TASK INSTRUCTIONS
Only the lines from the top of the listing below to the line that has "LAMP_COL = (0.985, 1.0, 0.995)" should be echoed, with both ends kept and pictures left out.

- - - - - - -

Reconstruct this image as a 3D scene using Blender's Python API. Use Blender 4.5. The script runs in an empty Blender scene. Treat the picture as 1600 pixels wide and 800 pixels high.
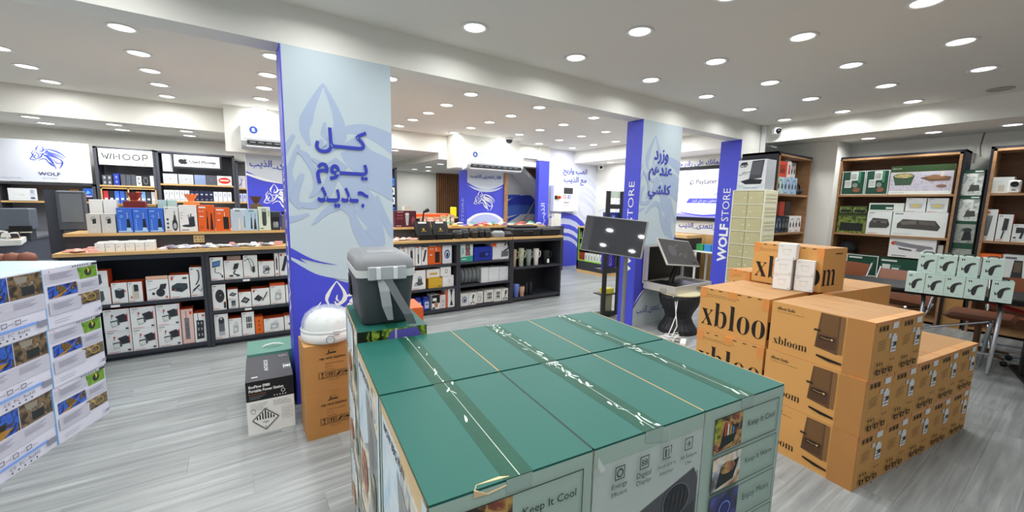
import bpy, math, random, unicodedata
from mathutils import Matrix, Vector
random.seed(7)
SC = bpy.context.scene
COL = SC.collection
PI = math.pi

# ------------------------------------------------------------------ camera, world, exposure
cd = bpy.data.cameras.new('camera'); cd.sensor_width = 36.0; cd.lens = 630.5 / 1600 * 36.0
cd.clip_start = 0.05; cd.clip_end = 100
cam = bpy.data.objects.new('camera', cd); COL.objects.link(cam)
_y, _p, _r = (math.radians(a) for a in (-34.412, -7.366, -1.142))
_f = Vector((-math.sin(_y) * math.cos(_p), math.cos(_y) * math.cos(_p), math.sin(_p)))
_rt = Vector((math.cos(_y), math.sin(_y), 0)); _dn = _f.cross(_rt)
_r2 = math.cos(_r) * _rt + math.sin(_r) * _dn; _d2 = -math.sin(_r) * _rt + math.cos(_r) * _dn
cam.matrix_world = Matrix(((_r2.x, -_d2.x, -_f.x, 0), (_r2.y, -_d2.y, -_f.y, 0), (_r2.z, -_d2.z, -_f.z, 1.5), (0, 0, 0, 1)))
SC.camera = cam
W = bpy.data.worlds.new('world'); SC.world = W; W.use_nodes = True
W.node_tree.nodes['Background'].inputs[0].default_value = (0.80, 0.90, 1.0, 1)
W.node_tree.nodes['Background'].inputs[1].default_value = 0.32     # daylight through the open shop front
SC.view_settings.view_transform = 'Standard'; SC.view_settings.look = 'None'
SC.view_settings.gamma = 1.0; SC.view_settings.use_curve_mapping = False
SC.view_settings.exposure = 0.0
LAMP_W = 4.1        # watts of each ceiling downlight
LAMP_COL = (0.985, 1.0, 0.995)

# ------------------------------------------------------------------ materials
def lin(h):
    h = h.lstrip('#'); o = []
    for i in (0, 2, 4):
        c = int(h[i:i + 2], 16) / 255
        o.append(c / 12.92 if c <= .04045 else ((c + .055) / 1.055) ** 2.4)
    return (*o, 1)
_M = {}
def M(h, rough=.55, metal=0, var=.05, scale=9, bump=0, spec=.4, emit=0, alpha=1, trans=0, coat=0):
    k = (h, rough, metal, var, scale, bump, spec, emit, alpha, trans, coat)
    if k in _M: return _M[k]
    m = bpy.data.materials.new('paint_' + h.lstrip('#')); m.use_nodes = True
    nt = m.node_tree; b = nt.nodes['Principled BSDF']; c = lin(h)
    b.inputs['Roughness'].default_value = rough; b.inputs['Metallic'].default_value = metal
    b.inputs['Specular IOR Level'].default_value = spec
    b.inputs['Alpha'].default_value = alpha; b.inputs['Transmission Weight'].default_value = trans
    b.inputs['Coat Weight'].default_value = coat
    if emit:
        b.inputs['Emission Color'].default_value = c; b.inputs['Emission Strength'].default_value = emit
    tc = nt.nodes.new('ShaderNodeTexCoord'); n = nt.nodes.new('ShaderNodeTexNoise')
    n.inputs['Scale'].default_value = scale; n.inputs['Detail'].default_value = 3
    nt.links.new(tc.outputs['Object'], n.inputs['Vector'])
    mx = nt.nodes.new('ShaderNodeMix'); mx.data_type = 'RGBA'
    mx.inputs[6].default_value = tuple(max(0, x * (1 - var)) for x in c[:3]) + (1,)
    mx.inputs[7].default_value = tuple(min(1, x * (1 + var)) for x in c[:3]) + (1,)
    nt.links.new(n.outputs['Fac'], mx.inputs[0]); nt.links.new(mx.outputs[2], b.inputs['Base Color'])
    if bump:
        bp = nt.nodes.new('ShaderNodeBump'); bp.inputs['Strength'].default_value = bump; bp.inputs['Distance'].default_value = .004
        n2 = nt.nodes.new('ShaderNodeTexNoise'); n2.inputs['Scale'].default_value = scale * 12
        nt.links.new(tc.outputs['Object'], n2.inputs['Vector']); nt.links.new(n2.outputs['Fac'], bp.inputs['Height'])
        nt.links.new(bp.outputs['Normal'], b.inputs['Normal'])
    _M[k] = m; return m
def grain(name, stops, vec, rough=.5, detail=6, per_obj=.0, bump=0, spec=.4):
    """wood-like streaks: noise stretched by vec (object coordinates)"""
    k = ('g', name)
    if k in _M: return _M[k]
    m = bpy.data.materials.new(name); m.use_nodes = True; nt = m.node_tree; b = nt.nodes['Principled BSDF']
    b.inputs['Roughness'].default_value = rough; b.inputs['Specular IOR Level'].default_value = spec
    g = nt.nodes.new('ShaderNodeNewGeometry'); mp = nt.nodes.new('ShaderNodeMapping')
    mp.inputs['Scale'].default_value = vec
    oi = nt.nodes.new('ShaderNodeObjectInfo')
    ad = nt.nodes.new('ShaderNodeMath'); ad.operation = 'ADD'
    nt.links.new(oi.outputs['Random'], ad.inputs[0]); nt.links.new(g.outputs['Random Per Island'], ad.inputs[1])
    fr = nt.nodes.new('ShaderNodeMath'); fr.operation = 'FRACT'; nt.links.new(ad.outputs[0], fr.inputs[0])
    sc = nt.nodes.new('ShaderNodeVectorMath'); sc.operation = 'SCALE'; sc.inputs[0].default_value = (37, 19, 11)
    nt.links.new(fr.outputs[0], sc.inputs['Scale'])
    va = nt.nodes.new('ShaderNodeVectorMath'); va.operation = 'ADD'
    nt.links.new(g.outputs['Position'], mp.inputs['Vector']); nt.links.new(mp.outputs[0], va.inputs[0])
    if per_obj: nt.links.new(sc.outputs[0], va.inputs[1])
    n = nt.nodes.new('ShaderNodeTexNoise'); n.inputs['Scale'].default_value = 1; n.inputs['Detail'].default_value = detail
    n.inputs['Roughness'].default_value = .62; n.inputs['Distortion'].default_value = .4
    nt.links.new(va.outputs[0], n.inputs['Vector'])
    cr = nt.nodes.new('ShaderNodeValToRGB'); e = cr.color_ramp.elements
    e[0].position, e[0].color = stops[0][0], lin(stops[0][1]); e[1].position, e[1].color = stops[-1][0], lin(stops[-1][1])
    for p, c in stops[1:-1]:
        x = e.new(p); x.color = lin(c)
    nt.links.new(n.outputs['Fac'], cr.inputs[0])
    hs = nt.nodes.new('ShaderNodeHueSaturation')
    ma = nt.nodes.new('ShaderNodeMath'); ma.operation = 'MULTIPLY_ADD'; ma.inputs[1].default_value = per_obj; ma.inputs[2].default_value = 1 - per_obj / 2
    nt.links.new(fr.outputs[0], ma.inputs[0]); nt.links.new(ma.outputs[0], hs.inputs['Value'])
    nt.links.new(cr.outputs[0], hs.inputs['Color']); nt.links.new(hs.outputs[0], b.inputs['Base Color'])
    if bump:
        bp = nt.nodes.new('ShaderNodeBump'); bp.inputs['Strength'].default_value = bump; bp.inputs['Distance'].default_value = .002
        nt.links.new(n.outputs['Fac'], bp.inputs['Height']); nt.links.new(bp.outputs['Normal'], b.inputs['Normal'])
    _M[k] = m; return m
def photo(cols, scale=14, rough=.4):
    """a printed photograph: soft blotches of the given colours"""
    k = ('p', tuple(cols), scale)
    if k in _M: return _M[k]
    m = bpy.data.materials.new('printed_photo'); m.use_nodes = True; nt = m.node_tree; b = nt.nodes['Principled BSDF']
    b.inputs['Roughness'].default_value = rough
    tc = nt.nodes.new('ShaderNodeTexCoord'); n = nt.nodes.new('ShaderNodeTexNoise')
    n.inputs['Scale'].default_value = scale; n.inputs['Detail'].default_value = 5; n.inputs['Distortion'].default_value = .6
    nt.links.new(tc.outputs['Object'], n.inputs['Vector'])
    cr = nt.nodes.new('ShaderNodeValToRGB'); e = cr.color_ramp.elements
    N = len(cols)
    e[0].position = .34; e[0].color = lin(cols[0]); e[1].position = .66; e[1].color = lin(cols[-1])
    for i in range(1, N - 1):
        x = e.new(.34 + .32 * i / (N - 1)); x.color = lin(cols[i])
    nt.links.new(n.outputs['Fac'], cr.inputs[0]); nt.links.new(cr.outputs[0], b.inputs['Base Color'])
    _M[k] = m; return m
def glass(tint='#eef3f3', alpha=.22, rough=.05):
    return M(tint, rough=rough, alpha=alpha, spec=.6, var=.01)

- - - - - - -

FINAL RESULT
Reconstruct this image as a 3D scene using Blender's Python API. Use Blender 4.5. The script runs in an empty Blender scene. Treat the picture as 1600 pixels wide and 800 pixels high.
import bpy, math, random, unicodedata
from mathutils import Matrix, Vector
random.seed(7)
SC = bpy.context.scene
COL = SC.collection
PI = math.pi

# ------------------------------------------------------------------ camera, world, exposure
cd = bpy.data.cameras.new('camera'); cd.sensor_width = 36.0; cd.lens = 630.5 / 1600 * 36.0
cd.clip_start = 0.05; cd.clip_end = 100
cam = bpy.data.objects.new('camera', cd); COL.objects.link(cam)
_y, _p, _r = (math.radians(a) for a in (-34.412, -7.366, -1.142))
_f = Vector((-math.sin(_y) * math.cos(_p), math.cos(_y) * math.cos(_p), math.sin(_p)))
_rt = Vector((math.cos(_y), math.sin(_y), 0)); _dn = _f.cross(_rt)
_r2 = math.cos(_r) * _rt + math.sin(_r) * _dn; _d2 = -math.sin(_r) * _rt + math.cos(_r) * _dn
cam.matrix_world = Matrix(((_r2.x, -_d2.x, -_f.x, 0), (_r2.y, -_d2.y, -_f.y, 0), (_r2.z, -_d2.z, -_f.z, 1.5), (0, 0, 0, 1)))
SC.camera = cam
W = bpy.data.worlds.new('world'); SC.world = W; W.use_nodes = True
W.node_tree.nodes['Background'].inputs[0].default_value = (0.80, 0.90, 1.0, 1)
W.node_tree.nodes['Background'].inputs[1].default_value = 0.32     # daylight through the open shop front
SC.view_settings.view_transform = 'Standard'; SC.view_settings.look = 'None'
SC.view_settings.gamma = 1.0; SC.view_settings.use_curve_mapping = False
SC.view_settings.exposure = 0.0
LAMP_W = 4.1        # watts of each ceiling downlight
LAMP_COL = (0.985, 1.0, 0.995)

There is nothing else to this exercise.